Meanwhile, those hoping to unseat Breed in the mayoral election are laying out their own plans to combat corruption in City Hall.

“You can’t solve the problem when you are the problem, and we can’t trust the same people who built this broken, corrupt bureaucracy to turn it around,” nonprofit founder and Levi Strauss heir Daniel Lurie said in a statement. “I am the only candidate who will bring a new culture of accountability to City Hall on day one.”

Lurie wants to remove a campaign fundraising loophole where candidates are able to raise more than the $500 contribution limit through ballot measure initiatives.
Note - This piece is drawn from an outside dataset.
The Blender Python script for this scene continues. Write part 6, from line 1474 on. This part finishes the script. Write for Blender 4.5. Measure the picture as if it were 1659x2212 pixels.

He also wants to raise candidate filing fees for those who have records of ethics misconduct, fully fund the Ethics Commission, require reporting for any meals costing over $500, and create an ethics enforcement dashboard to track campaign finance reports, lobbying disclosures, gifts, contracts and other areas for potential conflicts of interest.

The plan explicitly targets several of the ethics complaints that former interim mayor and supervisor Mark Farrell, who is also running for mayor, has faced in the current election cycle. He has come under scrutiny for his ties to the moderate political organizing group Together SF Action, which has raised millions of dollars through a ballot initiative to slash the number of city commissions.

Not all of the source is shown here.